**OBJECTIVE**
Wherever a line holds the string "scene", copy that line.

**RECORDS SHOWN**
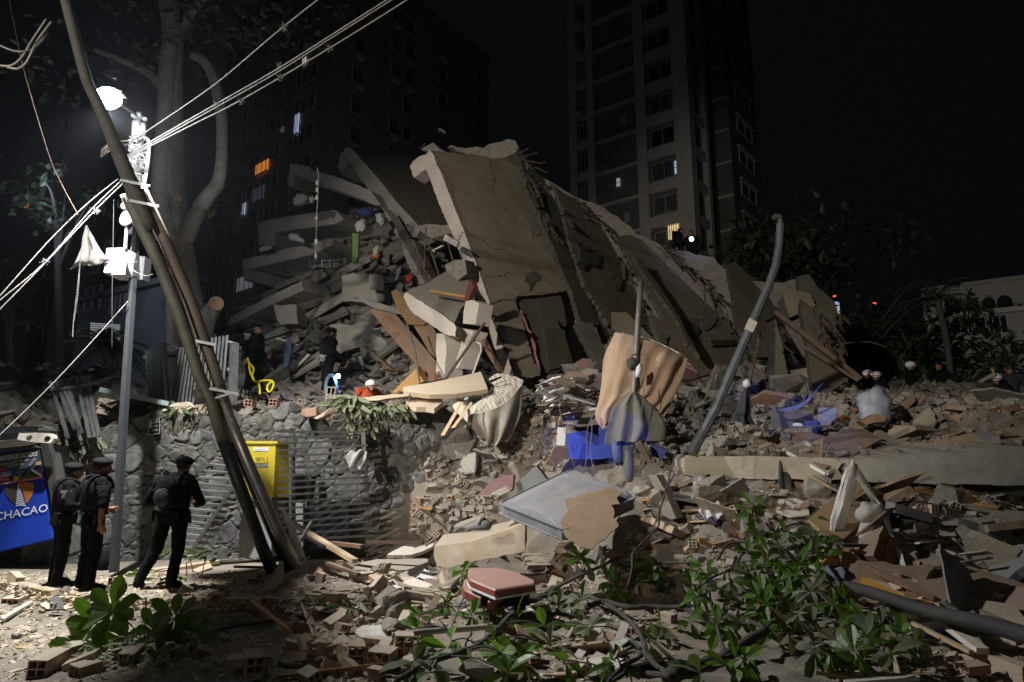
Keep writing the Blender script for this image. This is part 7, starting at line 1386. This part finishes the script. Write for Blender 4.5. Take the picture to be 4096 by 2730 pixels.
for k, b in enumerate(bk):
    q = [px(f, [(x, y)])[0] for f, x, y in b]
    if k == 3: P = [at(x, y, 7.6+i*.12) for i, (x, y) in enumerate(q)]
    else: P = [bd(c) for c in q]
    for i in range(1, len(P)): 
        lim = 1.0
        dy = P[i].y-P[i-1].y
        if abs(dy) > lim: s_ = (P[i-1].y+math.copysign(lim, dy)); P[i] = at(q[i][0], q[i][1], s_)
    S_ = spline(P, 6); r0 = rd[k]*1.3; m.tube([p+V((mn.noise(p*6),0,mn.noise(p*6+V((5,0,0)))))*.012 for p in S_], [r0*(1.15-.45*i/len(S_))*(1+.12*math.sin(i*1.7)) for i in range(len(S_))], 8)
    bpts.append(S_)
m.build('limb', barkd, FB)
m = MB(); m.smooth = True; m.tube(spline([bd(px('N', [c])[0]) for c in ((1220,1160),(1500,1130),(1900,1100),(2080,1075))], 6), .028, 10); m.build('limb', bark, FB)
lf = [MB() for _ in range(4)]; twigs = MB(); r_ = random.Random(12)
def whorl(p, d0, n, L, k=None):
    k = k if k is not None else r_.choice((0,0,0,1,1,2,2,3)); d0 = (V(d0)+V((r_.gauss(0,.5),r_.gauss(0,.3),r_.gauss(0,.5)))).normalized()
    for i in range(n):
        a = 6.28*i/n+r_.uniform(-.4,.4); s1 = d0.cross(V((.3,.2,1))).normalized(); s2 = d0.cross(s1); d = (d0*r_.uniform(.1,.7)+(s1*math.cos(a)+s2*math.sin(a))).normalized(); d.z -= r_.uniform(0,.45)
        if d.y < -.5: d.y *= .4
        leaf_geo(lf[k], p+d*.02, d, V((r_.gauss(0,.5),r_.gauss(-.6,.4),1)), L*r_.uniform(.45,1.25), L*r_.uniform(.34,.5), r_.uniform(-.1,.7), r_.uniform(.1,.6))
cents = [('O',660,690),('O',590,640),('O',820,830),('O',620,980),('O',880,900),('O',160,950),('O',430,1010),('O',340,1160),('O',600,1110),('O',680,1170),('O',1140,740),('O',1150,830),('O',1450,860),('O',1530,700),('O',1570,760),('O',1880,290),('O',1950,450),('O',1870,600),('O',1990,700),('O',1740,830),('O',1900,760),('O',1220,1190),('O',1180,1290),('O',1560,1150),('O',1500,950),('O',1680,880),('O',1440,1130),('O',1810,1150),('O',2000,920),('O',2010,990),('O',1900,1010),('O',1650,1200),('O',500,1450),('O',60,1500),('O',150,1450),('O',30,1350),('O',860,1450),('O',1520,1520),('O',1750,1500),('O',1850,1400),('O',390,1300),('O',1050,640),
 ('N',1820,630),('N',1880,760),('N',1660,900),('N',1450,1000),('N',1450,1120),('N',1850,830),('N',1900,1000),('N',2050,900),('N',2290,830),('N',2130,1000),('N',1700,1300),('N',1720,1240),('N',2080,1240),('N',2150,1350),('N',1400,1430),('N',1550,1470),('N',2250,1330),('N',2300,1050),
 ('Q',90,320),('Q',60,160),('Q',30,60),('Q',160,450),('Q',250,400),('Q',330,330),('Q',530,220),('Q',560,300),('Q',640,380),('Q',230,600),('Q',450,560),('Q',380,650),('Q',250,720),('Q',600,640),('Q',700,740),('Q',120,800),('Q',260,880),('Q',520,800),('Q',820,880),('Q',700,930),('Q',420,1000),('Q',540,1060),('Q',840,1140),('Q',1130,1130),('Q',1300,1170),('Q',1320,1000),('Q',900,1000),('Q',150,1130),('Q',330,1200),('Q',1150,1300),('Q',1210,1380),('Q',1440,1230),('Q',700,1350),('Q',560,1340),('Q',80,900),('Q',640,500),('Q',500,480),('Q',900,1330),('Q',1000,1220),('Q',760,1240),('Q',60,680),('Q',1180,1080),('Q',1000,1080),('Q',200,1000)]
allb = [p for s in bpts for p in s]
for f, x, y in cents:
    q = px(f, [(x, y)])[0]; p = bd(q); p = p+V((0,0,r_.uniform(0,.05))); near = min(allb, key=lambda b: (b-p).length); mid = near.lerp(p, .5)+V((0,0,.04)); twigs.tube(spline([near, mid, p], 4), [.008]*9 if 0 else .007, 5)
    L = .20*(1.05 if p.y < 6.5 else 1.0); whorl(p, (r_.gauss(0,.5), -.4, r_.uniform(.2,1)), r_.randint(5,8), L)
    if r_.random() < .3: whorl(near.lerp(p, .6), (r_.gauss(0,.7), -.2, r_.uniform(-.2,.8)), r_.randint(3,5), L*.9)
for k, mt in enumerate((leafm, M('young_leaf', (.10,.20,.03), (.07,.14,.02), 7, rough=.5, bump=.3, trans=.3, rnd=0), M('pale_leaf', (.13,.15,.09), (.08,.11,.055), 6, rough=.6, bump=.3, trans=.2, rnd=0), M('brown_wilted_leaf', (.16,.12,.06), (.10,.09,.04), 6, rough=.7, bump=.4, trans=.1, rnd=0))): lf[k].build('leaves', mt, FB)
twigs.build('twigs', barkd, FB)
# sprig in the left foreground
SGp = empty('leafy_sprig', hit(560,2560), 'broken leafy sprig with big oval leaves lying in the street at the left', 'sprig'); lf = [MB() for _ in range(3)]; m = MB()
stem = G('M', 1230, 1240, .03)
for x, y, n, L, dd in ((960,950,8,.30,.3),(1250,850,2,.10,.3),(1500,1010,9,.26,.2),(1050,1180,5,.22,.1),(700,1230,6,.28,.15),(1650,1150,6,.24,.2),(820,1060,6,.28,.25),(1330,1130,6,.24,.25)):
    p0 = at3('M', [(x, y)], G('M', 1230, 1240).y-dd)[0]; m.tube(spline([stem, stem.lerp(p0,.5)+V((0,0,.03)), p0], 4), .007, 5)
    for i in range(n):
        a = 3.0+6.28*i/n; d = V((math.cos(a)*1.0, r_.uniform(-.5,.1), math.sin(a)*.75)); leaf_geo(lf[0 if r_.random() < .8 else 2], p0+d*.03, d, V((r_.gauss(0,.3),-1,.5)), L*r_.uniform(.7,1.05), L*.42, r_.uniform(0,.2), .15)
p0 = at3('M', [(985,870)], G('M', 1230, 1240).y-.35)[0]; leaf_geo(lf[1], p0, V((.5,-.1,.85)), V((0,-1,.2)), .19, .085, .05, .1); lf[1].build('upper_leaf', leafm, SGp)
for k in range(90):
    q = G('M', r_.uniform(560,1900), r_.uniform(1180,1460), .09); leaf_geo(lf[r_.choice((0,2,2))], q, V((r_.gauss(0,1),r_.gauss(0,1),r_.gauss(0,.15))), V((r_.gauss(0,.3),r_.gauss(0,.3),1)), .14*r_.uniform(.6,1.2), .06, .2, .3)
lf[0].build('leaves', leafm, SGp); lf[2].build('fallen_leaves', MATS['dusty_leaf'], SGp); m.build('stems', leafd, SGp)
m = MB(); leaf_geo(m, G('M', 110, 1280, .02), V((1,.1,.05)), V((0,-.3,1)), .2, .07); m.build('yellow_leaf', leafy, None, 'dry yellow leaf lying in the street at the lower left', 'leaf')
# rubble lying on the long slab, and the crack through it
rr = random.Random(91)
for k in range(26):
    x = rr.uniform(2780, 4090); p = at(x, 1822-(x-3500)*.02*(x > 3500), 11.2-1.3*(x-2727)/1470); me, fl = rr.choice(cp); s = rr.uniform(.05,.16)
    place(me, 'concrete_chunk', p+V((0,.05,s*.4)), orient(p), '%s concrete chunk lying along the front edge of the long slab' % ('flat' if fl else 'rounded'), 'chunk', 'chunks along the long slab', s)
lw = patch([at3('J', [(225,665,10.75),(260,655,10.7),(300,665,10.75)]), at3('J', [(218,790,10.7),(280,790,10.55),(340,800,10.7)]), at3('J', [(232,930,10.65),(300,950,10.5),(380,960,10.65)]), at3('J', [(262,1060,10.6),(320,1070,10.5),(395,1080,10.6)]), at3('J', [(285,1125,10.6),(320,1110,10.55),(360,1100,10.6)])], 12, 8, .012, lambda u, v: .06*math.sin(u*17+v*5)*(.4+v)); lw.build('hanging_cloth', M('charcoal_cloth', (.075,.07,.065), (.045,.042,.04), 5, bump=.3), None, 'charcoal cloth draped down over the left part of the long slab', 'cloth')
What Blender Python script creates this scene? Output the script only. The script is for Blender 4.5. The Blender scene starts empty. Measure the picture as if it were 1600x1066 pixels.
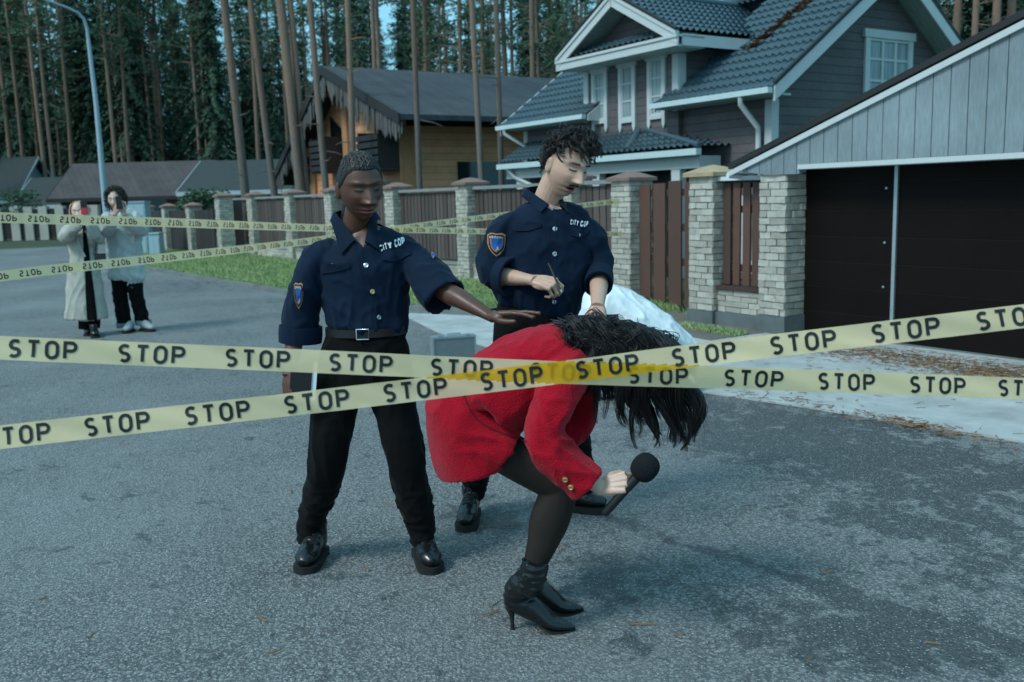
import bpy, bmesh, math, random
import numpy as np
from mathutils import Vector, Matrix
from mathutils.bvhtree import BVHTree
from mathutils import noise as mnoise
rad = math.radians
scn = bpy.context.scene
# ------------------------------------------------------------------ camera
FPX, EYE = 1480.0, 1.51
PITCH, ROLL = math.atan(223/1480), 0.027
cF = np.array([0, math.cos(PITCH), -math.sin(PITCH)])
_r0 = np.array([1., 0, 0]); _u0 = np.array([0, math.sin(PITCH), math.cos(PITCH)])
cR = math.cos(ROLL)*_r0 - math.sin(ROLL)*_u0
cU = math.sin(ROLL)*_r0 + math.cos(ROLL)*_u0
cC = np.array([0, 0, EYE])
cam = bpy.data.cameras.new('camera'); camo = bpy.data.objects.new('camera', cam)
scn.collection.objects.link(camo); scn.camera = camo
m = Matrix(((cR[0], cU[0], -cF[0], cC[0]), (cR[1], cU[1], -cF[1], cC[1]), (cR[2], cU[2], -cF[2], cC[2]), (0, 0, 0, 1)))
camo.matrix_world = m
cam.sensor_width = 36; cam.lens = 36*FPX/1600
cam.clip_start = .05; cam.clip_end = 2000
cam.dof.use_dof = True; cam.dof.focus_distance = 3.3; cam.dof.aperture_fstop = 4.5
# ------------------------------------------------------------------ sky, sun, exposure
w = bpy.data.worlds.new('World'); scn.world = w; w.use_nodes = True
SUN_AZ, SUN_EL = rad(-126), rad(48)          # azimuth measured from +Y towards +X
nt = w.node_tree; bg = nt.nodes['Background']
sky = nt.nodes.new('ShaderNodeTexSky'); sky.sky_type = 'NISHITA'; sky.sun_disc = False
sky.sun_elevation = SUN_EL; sky.sun_rotation = SUN_AZ; sky.air_density = 1.0; sky.dust_density = 4.0; sky.ozone_density = 1.5
mx = nt.nodes.new('ShaderNodeMix'); mx.data_type = 'RGBA'; mx.blend_type = 'MIX'
mx.inputs[0].default_value = .72
nt.links.new(sky.outputs[0], mx.inputs[6]); mx.inputs[7].default_value = (2.55, 7.0, 9.3, 1)   # even teal overcast
nt.links.new(mx.outputs[2], bg.inputs[0]); bg.inputs[1].default_value = .078
sl = bpy.data.lights.new('sun', 'SUN'); sl.energy = 1.3; sl.angle = rad(16); sl.color = (.86, .98, 1)
so = bpy.data.objects.new('sun', sl); scn.collection.objects.link(so)
sd = Vector((math.sin(SUN_AZ)*math.cos(SUN_EL), math.cos(SUN_AZ)*math.cos(SUN_EL), math.sin(SUN_EL)))
so.rotation_euler = sd.to_track_quat('Z', 'Y').to_euler()
scn.view_settings.view_transform = 'Standard'; scn.view_settings.look = 'None'
scn.view_settings.exposure = 0.72; scn.view_settings.gamma = 1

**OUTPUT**
What Blender Python script creates this scene? Output the script only. The script is for Blender 4.5. The Blender scene starts empty. Measure the picture as if it were 1600x1066 pixels.
scn = bpy.context.scene